Car il manque de relève à Marsoui, disent en chœur Priscilla Guy et Renée Gasse. Pour l’administration, pour acheter la Couquerie et en faire un projet porteur, pour prendre le relais des bénévoles qui assurent le service des déjeuners à l’école. Il manque de profs.

Il y a eu un arrivage en Haute-Gaspésie avec la pandémie. Des jeunes travailleurs autonomes, des artistes. C’est dur s’établir ici parce que c’est dur de trouver du logement. Il n’y a pas beaucoup de maisons à vendre.

Priscilla Guy

La chorégraphe, elle, a choisi de s’installer dans la vallée – ce qu’elle appelle la banlieue de Marsoui –, dans la dernière maison de la route asphaltée.

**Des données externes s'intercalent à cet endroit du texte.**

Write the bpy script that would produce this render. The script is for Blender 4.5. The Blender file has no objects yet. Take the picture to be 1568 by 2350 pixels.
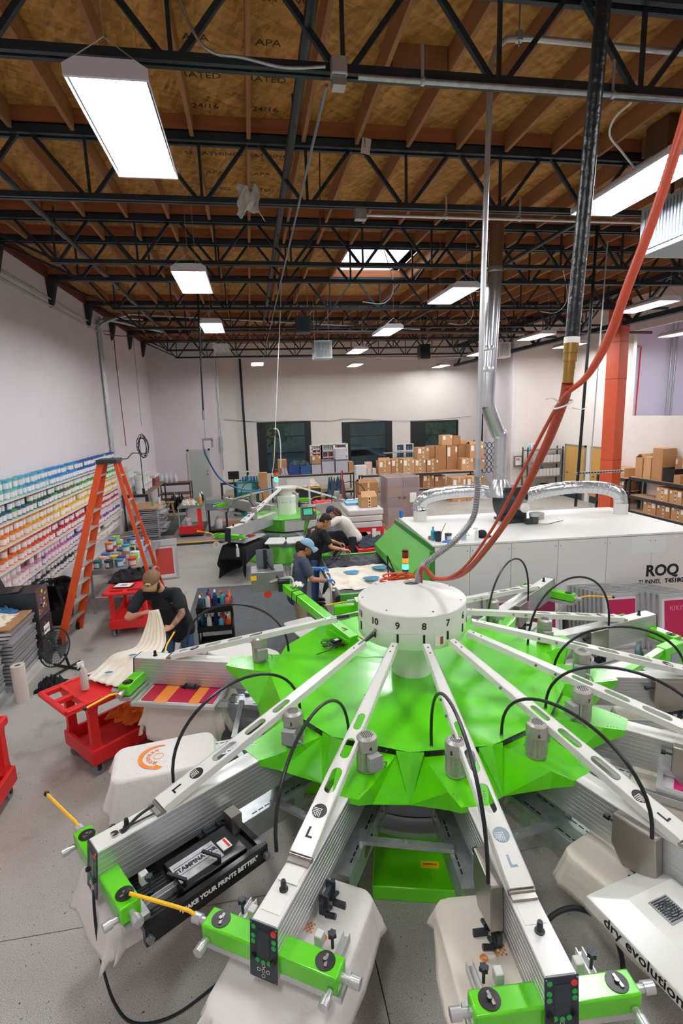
import bpy, math, random
from math import sin, cos, pi, radians as R
from mathutils import Vector as V, Matrix
random.seed(7)
sc = bpy.context.scene
# ---- camera -------------------------------------------------------------
CF, CP, CR, CYAW, CZ = 1213.9, R(10.6), R(-1.86), R(9.3), 3.6
_f = V((sin(CYAW)*cos(CP), cos(CYAW)*cos(CP), -sin(CP))); _r = V((cos(CYAW), -sin(CYAW), 0)); _u = _r.cross(_f)
CAMR = cos(CR)*_r + sin(CR)*_u; CAMU = -sin(CR)*_r + cos(CR)*_u; CAMF = _f
cam = bpy.data.cameras.new('camera'); camo = bpy.data.objects.new('camera', cam); sc.collection.objects.link(camo)
cam.lens = CF/2350*36; cam.sensor_width = 36; cam.clip_start = .05; cam.clip_end = 300
camo.matrix_world = Matrix(((CAMR.x, CAMU.x, -CAMF.x, 0), (CAMR.y, CAMU.y, -CAMF.y, 0), (CAMR.z, CAMU.z, -CAMF.z, CZ), (0, 0, 0, 1)))
sc.camera = camo
# ---- world, exposure -----------------------------------------------------
w = bpy.data.worlds.new('world'); sc.world = w; w.use_nodes = True
w.node_tree.nodes['Background'].inputs[0].default_value = (.82, .9, 1, 1); w.node_tree.nodes['Background'].inputs[1].default_value = 4.5
sc.view_settings.view_transform = 'Standard'; sc.view_settings.look = 'None'; sc.view_settings.gamma = 1
sc.view_settings.use_curve_mapping = False; sc.view_settings.exposure = 0.5
TUBE_E = 64
# ---- helpers -------------------------------------------------------------
def at(u, v, z=None, y=None, x=None):
    d = CAMF*CF + CAMR*(u-784) - CAMU*(v-1175); c = V((0, 0, CZ))
    t = (z-CZ)/d.z if z is not None else (y/d.y if y is not None else x/d.x)
    return c + d*t
def lin(c):
    if isinstance(c, str): c = [int(c[i:i+2], 16)/255 for i in (0, 2, 4)]
    return tuple((x/12.92 if x <= .04045 else ((x+.055)/1.055)**2.4) for x in c)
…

Sa maison, qui s’appelle Salon 58, est un lieu de vie et de création, parfois de diffusion.

« Il y a ici beaucoup d’espace pour amener de nouvelles idées, dit-elle. Et tu sens que tu es utile, que tu fais une différence. Quand tu proposes de nouvelles choses, ça résonne tout de suite. Les gens sont curieux. »

Le festival Furies se tient du 25 au 28 juillet

Consultez le site du festival

Pendant que vous êtes là…

Si vous passez par Marsoui ou si vous vous rendez à Furies cet été, vous pouvez enrichir votre escapade culturelle en faisant une visite au mythique Sea Shack de Sainte-Anne-des-Monts qui présente une trentaine de spectacles jusqu’à la fin août.

Consultez le site de l’auberge festive

La Pointe Sec à Mont-Louis est un autre lieu de diffusion très apprécié des résidants. On y présente des artistes émergents et établis, essentiellement de la musique, mais aussi de l’impro. Conserves de produits de la mer et vins naturels à la buvette adjacente.

Consultez le site du lieu de La Pointe Sec

Qui ?

Priscilla Guy, chorégraphe, danseuse et entrepreneure culturelle

Où ?

À Marsoui, village de presque 300 habitants, situé en Haute-Gaspésie, sur la côte

Quoi ?

Priscilla Guy, appuyée par la mairesse Renée Gasse et son équipe, est derrière plusieurs projets culturels depuis qu’elle s’est installée en Gaspésie, dont le festival de danse contemporaine Furies qui se tient à la fin du mois de juillet.

Elle a remporté le Prix du Conseil des arts et des lettres du Québec – Artiste de l’année, pour la Gaspésie.